■ **Source material**
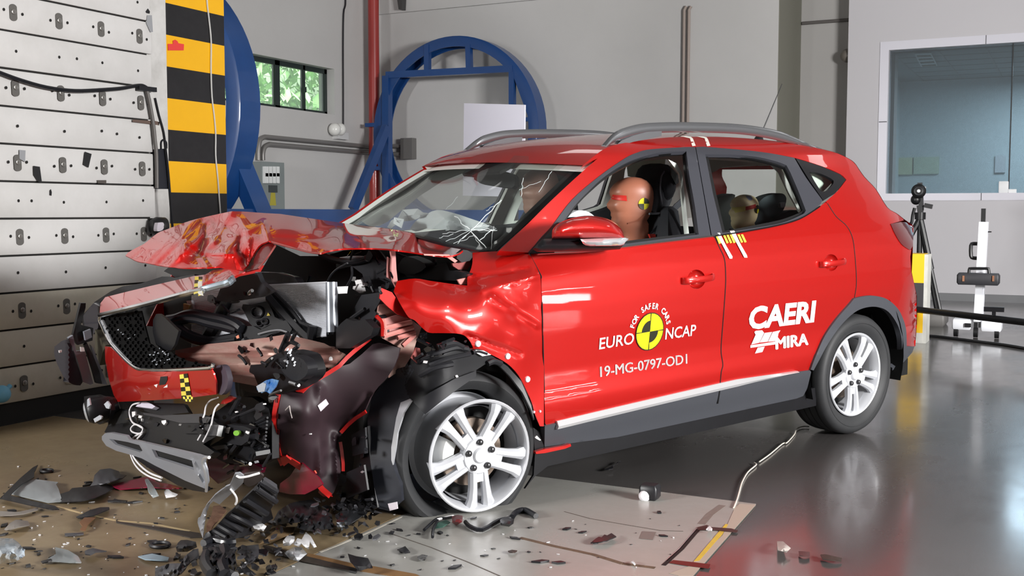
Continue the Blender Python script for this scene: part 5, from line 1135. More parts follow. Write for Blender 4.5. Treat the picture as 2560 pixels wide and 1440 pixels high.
slab('hose_clamp', 'D', [(850, 860), (880, 840), (890, 880), (865, 890)], rdm(.12), mat('orange paint', (226, 140, 110), .4), car, 4, .004)
line_tube('bay_wire', 'D', [(540, 330), (620, 380), (700, 470), (770, 540), (830, 530), (900, 500)], .005, m_hose, rdm(.07), car, 6)
slab('lower_bracket', 'D', [(880, 780), (960, 720), (1080, 720), (1180, 770), (1330, 700), (1520, 640), (1600, 760), (1560, 830), (1440, 780), (1300, 840), (1200, 900), (1150, 960), (1000, 910), (900, 910)], rdm(.07), m_plas, car, 8, .02)
line_tube('bracket_edge', 'D', [(1150, 830), (1300, 790), (1430, 775), (1530, 800)], .004, m_sil, rdm(.08), car, 5)
for pts, r in (([(970, 900), (1000, 990), (980, 1100), (960, 1200)], .016), ([(1010, 980), (1050, 1100), (1060, 1200)], .010), ([(1550, 830), (1500, 950), (1450, 1060)], .012), ([(1640, 830), (1600, 920), (1680, 980), (1620, 1040)], .008), ([(1500, 1000), (1580, 940), (1690, 980)], .007)):
    line_tube('broken_strut', 'D', pts, r, m_plas, cX(3.28), car, 7)
# ---- crash beam
cbd = depth((440, 880, 'X', 3.43), (600, 880, 'X', 3.33), (740, 860, 'X', 3.2), (863, 890, 'X', 3.05), (800, 950, 'X', 3.16), (600, 950, 'X', 3.36), (480, 930, 'X', 3.42))
slab('crash_beam', 'I', [(438, 876), (520, 860), (600, 852), (665, 844), (715, 836), (760, 846), (810, 858), (863, 885), (830, 925), (800, 952), (740, 975), (640, 965), (560, 950), (500, 920), (438, 905)], folded(cbd, ('I', (440, 893), (850, 880), 9, -.03), ('I', (480, 912), (840, 905), 7, .02), ('I', (520, 930), (820, 925), 6, -.03)), mat('pinkish beam steel', (156, 108, 100), .45, metal=.3, var=.6, vscale=5, rgb2=(176, 160, 146), coat=.2, stretch=(1, 1, 5)), car, 7, .01)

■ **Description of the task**
Copy every line above word for word and exclude the pictures.

■ **Answer**
Continue the Blender Python script for this scene: part 5, from line 1135. More parts follow. Write for Blender 4.5. Treat the picture as 2560 pixels wide and 1440 pixels high.
slab('hose_clamp', 'D', [(850, 860), (880, 840), (890, 880), (865, 890)], rdm(.12), mat('orange paint', (226, 140, 110), .4), car, 4, .004)
line_tube('bay_wire', 'D', [(540, 330), (620, 380), (700, 470), (770, 540), (830, 530), (900, 500)], .005, m_hose, rdm(.07), car, 6)
slab('lower_bracket', 'D', [(880, 780), (960, 720), (1080, 720), (1180, 770), (1330, 700), (1520, 640), (1600, 760), (1560, 830), (1440, 780), (1300, 840), (1200, 900), (1150, 960), (1000, 910), (900, 910)], rdm(.07), m_plas, car, 8, .02)
line_tube('bracket_edge', 'D', [(1150, 830), (1300, 790), (1430, 775), (1530, 800)], .004, m_sil, rdm(.08), car, 5)
for pts, r in (([(970, 900), (1000, 990), (980, 1100), (960, 1200)], .016), ([(1010, 980), (1050, 1100), (1060, 1200)], .010), ([(1550, 830), (1500, 950), (1450, 1060)], .012), ([(1640, 830), (1600, 920), (1680, 980), (1620, 1040)], .008), ([(1500, 1000), (1580, 940), (1690, 980)], .007)):
    line_tube('broken_strut', 'D', pts, r, m_plas, cX(3.28), car, 7)
# ---- crash beam
cbd = depth((440, 880, 'X', 3.43), (600, 880, 'X', 3.33), (740, 860, 'X', 3.2), (863, 890, 'X', 3.05), (800, 950, 'X', 3.16), (600, 950, 'X', 3.36), (480, 930, 'X', 3.42))
slab('crash_beam', 'I', [(438, 876), (520, 860), (600, 852), (665, 844), (715, 836), (760, 846), (810, 858), (863, 885), (830, 925), (800, 952), (740, 975), (640, 965), (560, 950), (500, 920), (438, 905)], folded(cbd, ('I', (440, 893), (850, 880), 9, -.03), ('I', (480, 912), (840, 905), 7, .02), ('I', (520, 930), (820, 925), 6, -.03)), mat('pinkish beam steel', (156, 108, 100), .45, metal=.3, var=.6, vscale=5, rgb2=(176, 160, 146), coat=.2, stretch=(1, 1, 5)), car, 7, .01)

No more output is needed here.